>> begin
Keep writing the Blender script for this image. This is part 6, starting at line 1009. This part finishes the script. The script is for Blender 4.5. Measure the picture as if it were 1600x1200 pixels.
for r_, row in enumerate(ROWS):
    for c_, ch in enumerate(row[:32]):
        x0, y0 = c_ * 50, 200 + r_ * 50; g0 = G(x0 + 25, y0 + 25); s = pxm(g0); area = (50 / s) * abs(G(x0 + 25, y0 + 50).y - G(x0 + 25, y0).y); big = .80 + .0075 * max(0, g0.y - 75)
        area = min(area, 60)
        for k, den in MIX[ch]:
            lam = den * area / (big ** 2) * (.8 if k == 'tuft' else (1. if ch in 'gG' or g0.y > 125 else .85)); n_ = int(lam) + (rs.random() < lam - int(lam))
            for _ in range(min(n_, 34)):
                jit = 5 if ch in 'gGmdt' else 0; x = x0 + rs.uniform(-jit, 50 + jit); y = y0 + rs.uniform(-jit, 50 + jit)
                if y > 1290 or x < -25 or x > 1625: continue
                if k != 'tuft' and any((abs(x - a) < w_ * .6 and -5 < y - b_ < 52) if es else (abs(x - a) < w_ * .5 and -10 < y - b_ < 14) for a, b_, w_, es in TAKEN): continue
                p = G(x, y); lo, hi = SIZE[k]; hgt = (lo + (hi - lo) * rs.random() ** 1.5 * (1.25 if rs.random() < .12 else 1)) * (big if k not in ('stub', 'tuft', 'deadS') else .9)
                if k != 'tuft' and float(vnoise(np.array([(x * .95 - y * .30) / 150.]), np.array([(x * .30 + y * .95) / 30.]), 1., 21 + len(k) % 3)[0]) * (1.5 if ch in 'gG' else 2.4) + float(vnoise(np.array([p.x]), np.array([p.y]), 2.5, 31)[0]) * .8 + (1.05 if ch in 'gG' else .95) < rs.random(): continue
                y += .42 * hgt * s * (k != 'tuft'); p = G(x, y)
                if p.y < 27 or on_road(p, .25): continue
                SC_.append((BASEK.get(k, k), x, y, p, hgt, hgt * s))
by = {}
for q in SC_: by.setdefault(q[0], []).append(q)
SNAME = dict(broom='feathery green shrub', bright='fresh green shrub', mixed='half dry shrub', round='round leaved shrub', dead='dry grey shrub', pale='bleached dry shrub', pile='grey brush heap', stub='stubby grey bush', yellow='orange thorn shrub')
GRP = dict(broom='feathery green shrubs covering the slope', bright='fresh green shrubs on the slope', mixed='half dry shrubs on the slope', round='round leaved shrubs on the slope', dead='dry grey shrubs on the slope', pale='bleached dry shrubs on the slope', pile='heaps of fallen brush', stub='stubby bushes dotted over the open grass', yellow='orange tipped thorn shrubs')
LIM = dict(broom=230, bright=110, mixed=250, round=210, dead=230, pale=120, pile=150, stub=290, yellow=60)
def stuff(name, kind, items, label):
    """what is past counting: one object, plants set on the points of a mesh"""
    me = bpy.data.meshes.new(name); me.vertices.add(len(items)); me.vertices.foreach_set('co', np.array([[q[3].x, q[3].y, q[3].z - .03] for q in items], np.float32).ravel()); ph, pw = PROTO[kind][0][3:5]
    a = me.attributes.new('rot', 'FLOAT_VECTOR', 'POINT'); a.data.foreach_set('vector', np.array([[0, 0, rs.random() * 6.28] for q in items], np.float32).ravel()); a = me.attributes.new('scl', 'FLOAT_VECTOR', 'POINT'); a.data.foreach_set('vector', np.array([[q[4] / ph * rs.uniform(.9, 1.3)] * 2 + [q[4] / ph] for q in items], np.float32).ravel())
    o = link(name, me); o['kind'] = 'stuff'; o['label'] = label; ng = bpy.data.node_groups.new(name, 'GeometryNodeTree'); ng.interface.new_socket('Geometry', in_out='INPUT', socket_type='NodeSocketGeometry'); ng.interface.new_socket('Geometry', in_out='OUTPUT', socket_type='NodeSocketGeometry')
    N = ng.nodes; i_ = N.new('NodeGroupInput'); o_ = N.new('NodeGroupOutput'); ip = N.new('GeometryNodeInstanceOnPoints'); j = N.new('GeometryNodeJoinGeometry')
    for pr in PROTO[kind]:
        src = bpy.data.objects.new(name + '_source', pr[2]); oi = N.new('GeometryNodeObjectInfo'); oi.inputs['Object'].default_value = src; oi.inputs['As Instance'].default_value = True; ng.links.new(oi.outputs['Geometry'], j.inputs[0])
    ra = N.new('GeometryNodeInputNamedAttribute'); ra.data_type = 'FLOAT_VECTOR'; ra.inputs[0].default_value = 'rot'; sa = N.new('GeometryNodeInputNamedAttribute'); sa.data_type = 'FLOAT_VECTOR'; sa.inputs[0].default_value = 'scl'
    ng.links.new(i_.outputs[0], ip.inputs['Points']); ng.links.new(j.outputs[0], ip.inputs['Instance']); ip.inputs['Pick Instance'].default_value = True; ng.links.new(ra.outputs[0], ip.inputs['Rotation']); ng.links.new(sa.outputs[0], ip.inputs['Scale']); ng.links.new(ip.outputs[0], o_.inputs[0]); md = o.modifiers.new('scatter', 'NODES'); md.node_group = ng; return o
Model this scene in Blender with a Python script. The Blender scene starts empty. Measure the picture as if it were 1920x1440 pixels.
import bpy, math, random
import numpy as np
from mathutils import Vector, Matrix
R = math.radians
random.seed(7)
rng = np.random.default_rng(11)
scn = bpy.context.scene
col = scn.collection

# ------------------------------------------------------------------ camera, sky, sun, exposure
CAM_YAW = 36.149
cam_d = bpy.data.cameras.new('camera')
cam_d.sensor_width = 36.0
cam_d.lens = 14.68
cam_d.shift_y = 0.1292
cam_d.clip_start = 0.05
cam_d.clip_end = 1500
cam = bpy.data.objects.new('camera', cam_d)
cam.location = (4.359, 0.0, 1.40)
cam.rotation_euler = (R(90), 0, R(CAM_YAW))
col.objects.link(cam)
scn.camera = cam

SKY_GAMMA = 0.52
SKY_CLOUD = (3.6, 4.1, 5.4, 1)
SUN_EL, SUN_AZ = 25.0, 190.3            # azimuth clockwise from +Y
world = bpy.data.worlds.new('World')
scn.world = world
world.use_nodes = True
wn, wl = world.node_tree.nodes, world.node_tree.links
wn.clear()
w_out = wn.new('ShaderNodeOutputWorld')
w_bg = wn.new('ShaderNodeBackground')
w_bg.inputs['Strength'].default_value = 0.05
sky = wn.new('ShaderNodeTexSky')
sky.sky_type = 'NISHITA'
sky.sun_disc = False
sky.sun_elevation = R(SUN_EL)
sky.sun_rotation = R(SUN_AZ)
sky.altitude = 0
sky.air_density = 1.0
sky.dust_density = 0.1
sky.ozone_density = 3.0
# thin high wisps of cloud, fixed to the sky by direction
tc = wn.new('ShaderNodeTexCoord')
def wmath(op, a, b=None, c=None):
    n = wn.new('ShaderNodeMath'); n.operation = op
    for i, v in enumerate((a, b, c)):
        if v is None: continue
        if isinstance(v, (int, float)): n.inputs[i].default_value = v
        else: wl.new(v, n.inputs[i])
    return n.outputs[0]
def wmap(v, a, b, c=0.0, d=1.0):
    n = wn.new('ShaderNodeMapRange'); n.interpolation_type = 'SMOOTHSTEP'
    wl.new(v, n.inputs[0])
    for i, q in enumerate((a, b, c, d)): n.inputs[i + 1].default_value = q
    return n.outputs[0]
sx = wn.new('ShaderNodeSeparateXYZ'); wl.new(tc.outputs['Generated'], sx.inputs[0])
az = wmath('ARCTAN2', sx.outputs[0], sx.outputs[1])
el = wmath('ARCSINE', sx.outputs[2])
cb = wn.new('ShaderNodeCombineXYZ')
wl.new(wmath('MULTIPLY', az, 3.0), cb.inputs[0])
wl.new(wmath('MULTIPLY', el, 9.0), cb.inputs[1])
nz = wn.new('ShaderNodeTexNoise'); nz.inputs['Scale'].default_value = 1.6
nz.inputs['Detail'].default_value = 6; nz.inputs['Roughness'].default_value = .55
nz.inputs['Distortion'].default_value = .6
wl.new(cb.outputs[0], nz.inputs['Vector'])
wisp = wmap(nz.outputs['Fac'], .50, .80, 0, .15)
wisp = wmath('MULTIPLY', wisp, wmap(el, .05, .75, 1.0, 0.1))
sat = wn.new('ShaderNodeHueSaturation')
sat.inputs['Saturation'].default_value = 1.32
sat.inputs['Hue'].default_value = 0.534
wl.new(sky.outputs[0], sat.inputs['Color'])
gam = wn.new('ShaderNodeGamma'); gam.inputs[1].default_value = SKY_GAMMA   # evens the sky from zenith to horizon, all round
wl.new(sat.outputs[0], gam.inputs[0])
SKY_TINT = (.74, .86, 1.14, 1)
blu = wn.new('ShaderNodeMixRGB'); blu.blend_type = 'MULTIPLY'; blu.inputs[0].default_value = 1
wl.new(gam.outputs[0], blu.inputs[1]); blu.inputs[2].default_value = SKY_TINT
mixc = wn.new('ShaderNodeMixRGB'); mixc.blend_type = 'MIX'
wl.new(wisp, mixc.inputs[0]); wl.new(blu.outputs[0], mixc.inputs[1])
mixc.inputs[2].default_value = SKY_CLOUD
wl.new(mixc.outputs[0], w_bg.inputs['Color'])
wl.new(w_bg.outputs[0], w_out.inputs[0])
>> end
→ **Do this**: Reproduce verbatim the lines above, from the line with "Model this scene" through the line with "scn.camera = cam".

→ **Solution**:
Model this scene in Blender with a Python script. The Blender scene starts empty. Measure the picture as if it were 1920x1440 pixels.
import bpy, math, random
import numpy as np
from mathutils import Vector, Matrix
R = math.radians
random.seed(7)
rng = np.random.default_rng(11)
scn = bpy.context.scene
col = scn.collection

# ------------------------------------------------------------------ camera, sky, sun, exposure
CAM_YAW = 36.149
cam_d = bpy.data.cameras.new('camera')
cam_d.sensor_width = 36.0
cam_d.lens = 14.68
cam_d.shift_y = 0.1292
cam_d.clip_start = 0.05
cam_d.clip_end = 1500
cam = bpy.data.objects.new('camera', cam_d)
cam.location = (4.359, 0.0, 1.40)
cam.rotation_euler = (R(90), 0, R(CAM_YAW))
col.objects.link(cam)
scn.camera = cam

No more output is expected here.